EXERCISE BRIEF:
The answer is one number: how many lines hold the string "from".

DATASET EXTRACT:

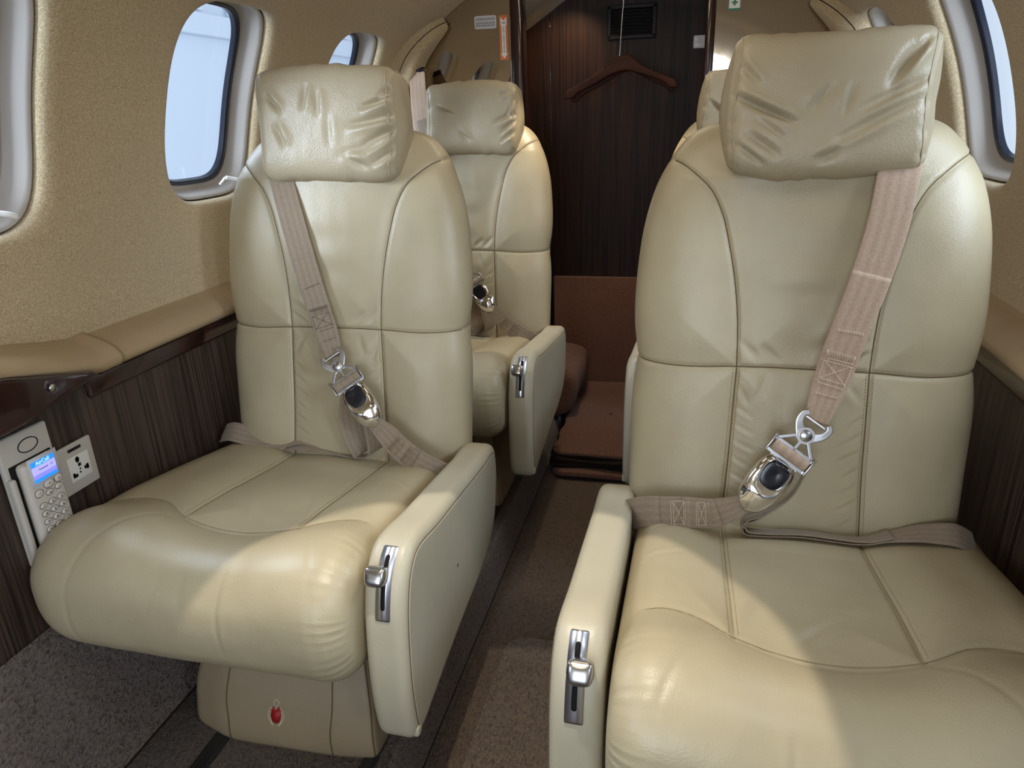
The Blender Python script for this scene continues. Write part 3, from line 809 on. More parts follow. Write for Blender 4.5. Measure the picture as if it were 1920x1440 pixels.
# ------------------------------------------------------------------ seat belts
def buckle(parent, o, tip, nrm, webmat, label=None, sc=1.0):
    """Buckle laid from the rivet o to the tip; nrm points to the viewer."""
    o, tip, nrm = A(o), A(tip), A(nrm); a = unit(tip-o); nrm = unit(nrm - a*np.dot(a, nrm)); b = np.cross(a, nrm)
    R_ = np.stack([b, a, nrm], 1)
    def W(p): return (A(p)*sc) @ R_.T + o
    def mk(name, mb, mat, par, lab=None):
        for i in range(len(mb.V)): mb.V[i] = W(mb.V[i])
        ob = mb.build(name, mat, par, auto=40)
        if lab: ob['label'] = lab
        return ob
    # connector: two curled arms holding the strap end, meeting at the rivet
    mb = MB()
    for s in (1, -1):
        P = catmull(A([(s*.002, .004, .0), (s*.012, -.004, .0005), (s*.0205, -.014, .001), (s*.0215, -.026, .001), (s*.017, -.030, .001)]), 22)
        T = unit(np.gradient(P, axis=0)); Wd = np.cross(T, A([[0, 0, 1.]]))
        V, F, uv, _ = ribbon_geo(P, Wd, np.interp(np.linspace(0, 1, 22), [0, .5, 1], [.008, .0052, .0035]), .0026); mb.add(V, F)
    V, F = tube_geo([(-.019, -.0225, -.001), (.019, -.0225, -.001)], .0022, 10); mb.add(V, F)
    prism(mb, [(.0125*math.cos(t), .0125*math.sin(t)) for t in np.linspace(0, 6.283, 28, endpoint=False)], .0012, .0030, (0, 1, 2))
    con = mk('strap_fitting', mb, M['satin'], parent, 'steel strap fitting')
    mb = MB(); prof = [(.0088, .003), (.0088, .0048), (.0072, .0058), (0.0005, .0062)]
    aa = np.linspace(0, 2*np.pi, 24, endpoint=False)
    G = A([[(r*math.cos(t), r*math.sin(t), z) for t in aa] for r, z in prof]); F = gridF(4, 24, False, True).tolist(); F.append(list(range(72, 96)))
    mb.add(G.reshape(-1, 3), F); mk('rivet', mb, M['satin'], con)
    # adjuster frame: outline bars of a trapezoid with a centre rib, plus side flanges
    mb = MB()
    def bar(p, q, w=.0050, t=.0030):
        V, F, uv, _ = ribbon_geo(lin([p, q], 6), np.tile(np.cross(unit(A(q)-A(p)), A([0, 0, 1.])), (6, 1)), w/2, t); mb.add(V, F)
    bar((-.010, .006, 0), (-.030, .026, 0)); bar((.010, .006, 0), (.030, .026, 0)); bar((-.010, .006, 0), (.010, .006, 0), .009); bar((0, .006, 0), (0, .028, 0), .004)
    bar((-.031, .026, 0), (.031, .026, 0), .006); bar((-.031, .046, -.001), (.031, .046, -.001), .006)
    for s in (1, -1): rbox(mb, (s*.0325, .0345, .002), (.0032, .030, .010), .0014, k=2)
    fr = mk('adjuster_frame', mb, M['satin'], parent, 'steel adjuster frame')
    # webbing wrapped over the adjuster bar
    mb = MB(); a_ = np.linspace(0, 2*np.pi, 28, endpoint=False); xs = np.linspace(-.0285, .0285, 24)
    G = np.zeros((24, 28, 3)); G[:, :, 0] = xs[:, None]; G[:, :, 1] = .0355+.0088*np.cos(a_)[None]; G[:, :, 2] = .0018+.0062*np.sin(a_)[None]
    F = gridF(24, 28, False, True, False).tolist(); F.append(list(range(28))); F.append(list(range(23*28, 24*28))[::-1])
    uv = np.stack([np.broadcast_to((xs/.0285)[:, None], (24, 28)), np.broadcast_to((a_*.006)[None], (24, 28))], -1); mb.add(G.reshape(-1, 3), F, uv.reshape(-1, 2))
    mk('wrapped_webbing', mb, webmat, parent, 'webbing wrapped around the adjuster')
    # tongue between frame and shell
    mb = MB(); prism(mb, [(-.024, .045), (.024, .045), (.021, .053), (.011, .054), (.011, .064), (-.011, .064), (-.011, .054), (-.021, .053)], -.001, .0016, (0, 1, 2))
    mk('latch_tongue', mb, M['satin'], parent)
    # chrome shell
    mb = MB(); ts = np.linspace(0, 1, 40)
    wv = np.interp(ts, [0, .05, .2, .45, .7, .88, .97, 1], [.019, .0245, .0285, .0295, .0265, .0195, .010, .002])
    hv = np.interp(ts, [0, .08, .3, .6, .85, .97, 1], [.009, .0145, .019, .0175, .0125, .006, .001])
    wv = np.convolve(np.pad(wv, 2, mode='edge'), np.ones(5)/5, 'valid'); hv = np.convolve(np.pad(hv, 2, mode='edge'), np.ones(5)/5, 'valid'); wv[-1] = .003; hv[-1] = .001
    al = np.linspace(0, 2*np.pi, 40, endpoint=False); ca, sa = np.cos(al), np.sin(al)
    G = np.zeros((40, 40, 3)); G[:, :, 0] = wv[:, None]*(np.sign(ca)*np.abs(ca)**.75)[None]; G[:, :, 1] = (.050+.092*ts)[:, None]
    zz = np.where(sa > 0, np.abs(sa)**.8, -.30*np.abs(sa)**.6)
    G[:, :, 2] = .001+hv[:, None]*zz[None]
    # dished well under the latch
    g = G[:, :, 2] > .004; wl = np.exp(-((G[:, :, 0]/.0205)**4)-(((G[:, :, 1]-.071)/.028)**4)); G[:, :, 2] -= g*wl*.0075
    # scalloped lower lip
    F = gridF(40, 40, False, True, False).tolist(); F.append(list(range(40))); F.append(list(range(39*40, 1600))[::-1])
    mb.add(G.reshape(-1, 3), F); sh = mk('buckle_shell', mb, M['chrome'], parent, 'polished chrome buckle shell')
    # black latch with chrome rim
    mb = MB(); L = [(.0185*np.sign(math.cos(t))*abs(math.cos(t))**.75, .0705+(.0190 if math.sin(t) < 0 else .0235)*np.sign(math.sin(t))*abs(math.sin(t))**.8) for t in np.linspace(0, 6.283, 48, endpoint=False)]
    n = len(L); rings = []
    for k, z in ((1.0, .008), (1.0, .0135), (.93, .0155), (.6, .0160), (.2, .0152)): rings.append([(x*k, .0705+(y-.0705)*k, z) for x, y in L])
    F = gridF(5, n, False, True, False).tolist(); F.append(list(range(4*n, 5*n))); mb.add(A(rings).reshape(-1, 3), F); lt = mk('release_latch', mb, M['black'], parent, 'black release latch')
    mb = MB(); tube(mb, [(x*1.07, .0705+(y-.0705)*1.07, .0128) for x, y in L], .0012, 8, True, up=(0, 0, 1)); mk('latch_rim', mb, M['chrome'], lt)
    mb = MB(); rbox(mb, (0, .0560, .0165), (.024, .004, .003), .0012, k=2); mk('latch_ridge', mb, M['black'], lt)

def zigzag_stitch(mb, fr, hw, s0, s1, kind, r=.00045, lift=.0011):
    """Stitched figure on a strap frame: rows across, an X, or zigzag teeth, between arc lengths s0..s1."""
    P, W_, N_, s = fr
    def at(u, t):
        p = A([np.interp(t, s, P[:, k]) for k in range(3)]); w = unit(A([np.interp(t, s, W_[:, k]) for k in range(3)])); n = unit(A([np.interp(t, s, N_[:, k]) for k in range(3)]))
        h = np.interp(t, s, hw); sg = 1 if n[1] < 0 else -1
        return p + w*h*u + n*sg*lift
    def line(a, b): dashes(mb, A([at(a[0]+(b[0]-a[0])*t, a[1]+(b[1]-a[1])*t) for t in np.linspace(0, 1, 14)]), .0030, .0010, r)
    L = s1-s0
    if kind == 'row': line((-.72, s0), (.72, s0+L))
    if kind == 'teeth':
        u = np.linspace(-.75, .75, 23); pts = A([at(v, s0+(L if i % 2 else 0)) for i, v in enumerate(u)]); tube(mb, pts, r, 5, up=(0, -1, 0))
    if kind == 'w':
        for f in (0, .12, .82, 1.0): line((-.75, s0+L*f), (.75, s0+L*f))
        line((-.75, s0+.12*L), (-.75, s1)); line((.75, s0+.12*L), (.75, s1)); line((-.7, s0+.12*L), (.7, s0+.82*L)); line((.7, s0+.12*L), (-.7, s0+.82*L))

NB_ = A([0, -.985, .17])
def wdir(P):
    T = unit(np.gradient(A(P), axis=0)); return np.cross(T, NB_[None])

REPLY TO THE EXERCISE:
2